— Start of DATA SHOWN —
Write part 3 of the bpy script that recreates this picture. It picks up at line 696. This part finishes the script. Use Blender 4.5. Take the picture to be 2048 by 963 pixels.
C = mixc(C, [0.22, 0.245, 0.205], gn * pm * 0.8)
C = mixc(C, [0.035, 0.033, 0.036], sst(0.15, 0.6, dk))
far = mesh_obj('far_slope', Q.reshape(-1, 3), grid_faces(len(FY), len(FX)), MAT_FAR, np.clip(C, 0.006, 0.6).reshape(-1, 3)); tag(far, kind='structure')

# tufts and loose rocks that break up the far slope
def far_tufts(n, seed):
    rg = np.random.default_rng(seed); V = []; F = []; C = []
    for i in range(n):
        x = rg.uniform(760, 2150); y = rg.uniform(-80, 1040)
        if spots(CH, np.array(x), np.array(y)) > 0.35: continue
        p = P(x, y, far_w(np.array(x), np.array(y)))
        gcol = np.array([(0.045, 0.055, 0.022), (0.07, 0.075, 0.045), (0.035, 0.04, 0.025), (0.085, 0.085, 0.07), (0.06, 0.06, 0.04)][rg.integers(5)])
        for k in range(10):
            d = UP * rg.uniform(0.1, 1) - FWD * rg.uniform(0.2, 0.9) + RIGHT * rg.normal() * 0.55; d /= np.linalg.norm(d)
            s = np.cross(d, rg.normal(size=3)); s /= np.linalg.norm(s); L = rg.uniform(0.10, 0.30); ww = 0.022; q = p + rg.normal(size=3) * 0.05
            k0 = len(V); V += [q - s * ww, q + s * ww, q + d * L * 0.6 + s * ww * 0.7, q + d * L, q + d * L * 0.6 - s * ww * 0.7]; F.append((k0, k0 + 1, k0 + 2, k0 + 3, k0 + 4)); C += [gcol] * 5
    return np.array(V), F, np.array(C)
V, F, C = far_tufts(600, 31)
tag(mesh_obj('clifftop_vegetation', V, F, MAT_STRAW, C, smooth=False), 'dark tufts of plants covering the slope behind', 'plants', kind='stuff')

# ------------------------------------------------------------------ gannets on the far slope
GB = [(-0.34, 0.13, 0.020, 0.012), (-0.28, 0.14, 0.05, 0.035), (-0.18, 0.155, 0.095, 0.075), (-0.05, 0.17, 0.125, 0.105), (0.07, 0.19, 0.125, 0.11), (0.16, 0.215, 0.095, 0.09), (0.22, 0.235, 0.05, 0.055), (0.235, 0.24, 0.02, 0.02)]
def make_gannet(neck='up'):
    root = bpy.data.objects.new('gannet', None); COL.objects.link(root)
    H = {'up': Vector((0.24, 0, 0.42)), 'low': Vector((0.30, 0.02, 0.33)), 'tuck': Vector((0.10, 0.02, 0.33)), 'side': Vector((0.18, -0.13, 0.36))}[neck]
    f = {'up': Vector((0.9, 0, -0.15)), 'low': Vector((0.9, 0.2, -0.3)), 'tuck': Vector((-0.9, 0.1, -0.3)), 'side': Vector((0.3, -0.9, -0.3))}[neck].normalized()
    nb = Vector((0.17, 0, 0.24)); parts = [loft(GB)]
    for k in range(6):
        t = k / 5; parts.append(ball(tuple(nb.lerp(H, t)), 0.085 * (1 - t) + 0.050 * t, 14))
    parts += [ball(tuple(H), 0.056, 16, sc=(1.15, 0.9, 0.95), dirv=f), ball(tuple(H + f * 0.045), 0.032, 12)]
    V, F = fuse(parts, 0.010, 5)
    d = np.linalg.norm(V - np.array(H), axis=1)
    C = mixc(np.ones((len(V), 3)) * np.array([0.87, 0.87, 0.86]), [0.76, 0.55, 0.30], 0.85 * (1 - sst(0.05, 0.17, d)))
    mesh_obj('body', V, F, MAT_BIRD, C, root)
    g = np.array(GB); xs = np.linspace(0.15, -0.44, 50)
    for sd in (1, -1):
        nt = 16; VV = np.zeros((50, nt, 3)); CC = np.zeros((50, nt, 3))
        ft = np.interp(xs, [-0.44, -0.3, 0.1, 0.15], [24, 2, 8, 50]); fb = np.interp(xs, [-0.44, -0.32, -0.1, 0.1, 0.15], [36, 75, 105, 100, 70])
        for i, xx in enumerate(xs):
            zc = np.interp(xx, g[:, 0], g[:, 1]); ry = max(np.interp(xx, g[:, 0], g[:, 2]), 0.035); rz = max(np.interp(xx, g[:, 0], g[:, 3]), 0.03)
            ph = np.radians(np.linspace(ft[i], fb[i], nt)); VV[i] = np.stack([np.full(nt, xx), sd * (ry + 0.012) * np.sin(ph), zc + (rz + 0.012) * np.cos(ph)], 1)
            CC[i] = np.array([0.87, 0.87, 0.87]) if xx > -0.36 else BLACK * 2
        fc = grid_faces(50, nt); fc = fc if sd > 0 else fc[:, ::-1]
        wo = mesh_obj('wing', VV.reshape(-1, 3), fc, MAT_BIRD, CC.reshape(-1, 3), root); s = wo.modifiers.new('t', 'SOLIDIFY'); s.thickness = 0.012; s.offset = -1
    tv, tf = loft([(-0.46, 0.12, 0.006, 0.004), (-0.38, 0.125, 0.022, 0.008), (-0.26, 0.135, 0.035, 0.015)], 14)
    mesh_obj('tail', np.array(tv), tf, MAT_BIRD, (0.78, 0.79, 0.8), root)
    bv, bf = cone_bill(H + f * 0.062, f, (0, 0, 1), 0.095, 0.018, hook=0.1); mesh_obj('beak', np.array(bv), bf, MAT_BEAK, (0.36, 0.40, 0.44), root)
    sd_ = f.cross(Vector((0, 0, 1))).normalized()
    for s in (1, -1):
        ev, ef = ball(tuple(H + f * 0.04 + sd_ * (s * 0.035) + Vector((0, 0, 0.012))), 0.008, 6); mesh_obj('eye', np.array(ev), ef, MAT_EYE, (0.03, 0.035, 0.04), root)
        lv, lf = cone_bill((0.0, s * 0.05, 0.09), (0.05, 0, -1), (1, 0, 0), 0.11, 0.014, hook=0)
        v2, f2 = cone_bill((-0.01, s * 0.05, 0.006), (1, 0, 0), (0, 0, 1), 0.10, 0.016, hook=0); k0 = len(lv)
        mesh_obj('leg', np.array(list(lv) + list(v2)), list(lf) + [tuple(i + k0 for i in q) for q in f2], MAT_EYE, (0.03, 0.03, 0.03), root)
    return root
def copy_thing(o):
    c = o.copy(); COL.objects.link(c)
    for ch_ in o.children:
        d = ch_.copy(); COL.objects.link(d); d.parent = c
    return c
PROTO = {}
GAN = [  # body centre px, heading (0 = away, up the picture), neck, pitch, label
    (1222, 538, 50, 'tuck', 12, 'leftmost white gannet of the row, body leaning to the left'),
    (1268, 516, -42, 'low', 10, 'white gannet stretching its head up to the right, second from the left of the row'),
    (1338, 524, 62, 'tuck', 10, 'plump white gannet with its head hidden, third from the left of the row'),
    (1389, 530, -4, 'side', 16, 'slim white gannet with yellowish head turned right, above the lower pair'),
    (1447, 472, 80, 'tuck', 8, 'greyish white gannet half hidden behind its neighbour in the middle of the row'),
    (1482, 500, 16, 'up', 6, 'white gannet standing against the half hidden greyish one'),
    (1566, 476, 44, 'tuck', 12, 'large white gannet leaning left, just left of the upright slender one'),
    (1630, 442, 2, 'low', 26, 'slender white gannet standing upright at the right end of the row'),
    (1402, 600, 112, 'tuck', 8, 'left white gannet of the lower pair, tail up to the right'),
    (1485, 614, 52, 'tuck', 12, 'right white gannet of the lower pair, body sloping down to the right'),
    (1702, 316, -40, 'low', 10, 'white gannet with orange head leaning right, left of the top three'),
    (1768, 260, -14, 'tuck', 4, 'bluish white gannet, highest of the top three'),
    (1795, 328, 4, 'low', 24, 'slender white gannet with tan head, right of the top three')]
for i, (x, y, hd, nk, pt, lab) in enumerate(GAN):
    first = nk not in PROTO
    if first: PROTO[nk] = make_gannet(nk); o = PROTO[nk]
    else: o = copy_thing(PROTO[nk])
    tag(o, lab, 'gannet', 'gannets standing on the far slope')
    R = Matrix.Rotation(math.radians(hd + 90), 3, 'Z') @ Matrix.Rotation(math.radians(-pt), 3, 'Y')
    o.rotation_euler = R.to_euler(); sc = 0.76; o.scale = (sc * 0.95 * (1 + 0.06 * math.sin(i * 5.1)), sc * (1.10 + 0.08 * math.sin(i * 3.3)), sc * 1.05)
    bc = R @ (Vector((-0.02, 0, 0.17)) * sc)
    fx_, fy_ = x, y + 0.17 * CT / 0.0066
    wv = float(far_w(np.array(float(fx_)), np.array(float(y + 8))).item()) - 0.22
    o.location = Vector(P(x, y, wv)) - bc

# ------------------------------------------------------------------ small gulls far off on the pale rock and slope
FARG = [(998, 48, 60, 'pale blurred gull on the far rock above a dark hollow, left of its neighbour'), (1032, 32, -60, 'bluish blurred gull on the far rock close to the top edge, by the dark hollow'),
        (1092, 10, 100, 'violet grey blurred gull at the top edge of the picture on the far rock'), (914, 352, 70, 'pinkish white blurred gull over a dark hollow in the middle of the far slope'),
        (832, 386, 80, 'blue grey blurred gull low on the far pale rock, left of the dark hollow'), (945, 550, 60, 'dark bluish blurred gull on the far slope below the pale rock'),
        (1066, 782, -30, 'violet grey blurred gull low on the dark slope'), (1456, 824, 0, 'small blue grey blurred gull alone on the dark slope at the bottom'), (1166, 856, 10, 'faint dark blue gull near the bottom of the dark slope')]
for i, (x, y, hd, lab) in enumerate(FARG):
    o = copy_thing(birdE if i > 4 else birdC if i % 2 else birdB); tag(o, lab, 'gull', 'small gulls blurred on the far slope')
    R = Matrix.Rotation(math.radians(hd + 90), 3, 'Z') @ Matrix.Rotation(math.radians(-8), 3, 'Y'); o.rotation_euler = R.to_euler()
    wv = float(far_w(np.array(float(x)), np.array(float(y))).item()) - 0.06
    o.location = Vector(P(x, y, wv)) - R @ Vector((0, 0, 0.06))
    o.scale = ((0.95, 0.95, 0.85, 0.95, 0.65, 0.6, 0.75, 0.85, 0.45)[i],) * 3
— End of DATA SHOWN —
- PROBLEM DESCRIPTION
In the listing above, find the line containing "C = mixc(C, [0.035, 0.033, 0.036], sst(0.15, 0.6, dk))" and the line containing "behind', 'plants', kind='stuff')". Output them and every line between, exactly, and nothing else.

- TASK RESULT
C = mixc(C, [0.035, 0.033, 0.036], sst(0.15, 0.6, dk))
far = mesh_obj('far_slope', Q.reshape(-1, 3), grid_faces(len(FY), len(FX)), MAT_FAR, np.clip(C, 0.006, 0.6).reshape(-1, 3)); tag(far, kind='structure')

# tufts and loose rocks that break up the far slope
def far_tufts(n, seed):
    rg = np.random.default_rng(seed); V = []; F = []; C = []
    for i in range(n):
        x = rg.uniform(760, 2150); y = rg.uniform(-80, 1040)
        if spots(CH, np.array(x), np.array(y)) > 0.35: continue
        p = P(x, y, far_w(np.array(x), np.array(y)))
        gcol = np.array([(0.045, 0.055, 0.022), (0.07, 0.075, 0.045), (0.035, 0.04, 0.025), (0.085, 0.085, 0.07), (0.06, 0.06, 0.04)][rg.integers(5)])
        for k in range(10):
            d = UP * rg.uniform(0.1, 1) - FWD * rg.uniform(0.2, 0.9) + RIGHT * rg.normal() * 0.55; d /= np.linalg.norm(d)
            s = np.cross(d, rg.normal(size=3)); s /= np.linalg.norm(s); L = rg.uniform(0.10, 0.30); ww = 0.022; q = p + rg.normal(size=3) * 0.05
            k0 = len(V); V += [q - s * ww, q + s * ww, q + d * L * 0.6 + s * ww * 0.7, q + d * L, q + d * L * 0.6 - s * ww * 0.7]; F.append((k0, k0 + 1, k0 + 2, k0 + 3, k0 + 4)); C += [gcol] * 5
    return np.array(V), F, np.array(C)
V, F, C = far_tufts(600, 31)
tag(mesh_obj('clifftop_vegetation', V, F, MAT_STRAW, C, smooth=False), 'dark tufts of plants covering the slope behind', 'plants', kind='stuff')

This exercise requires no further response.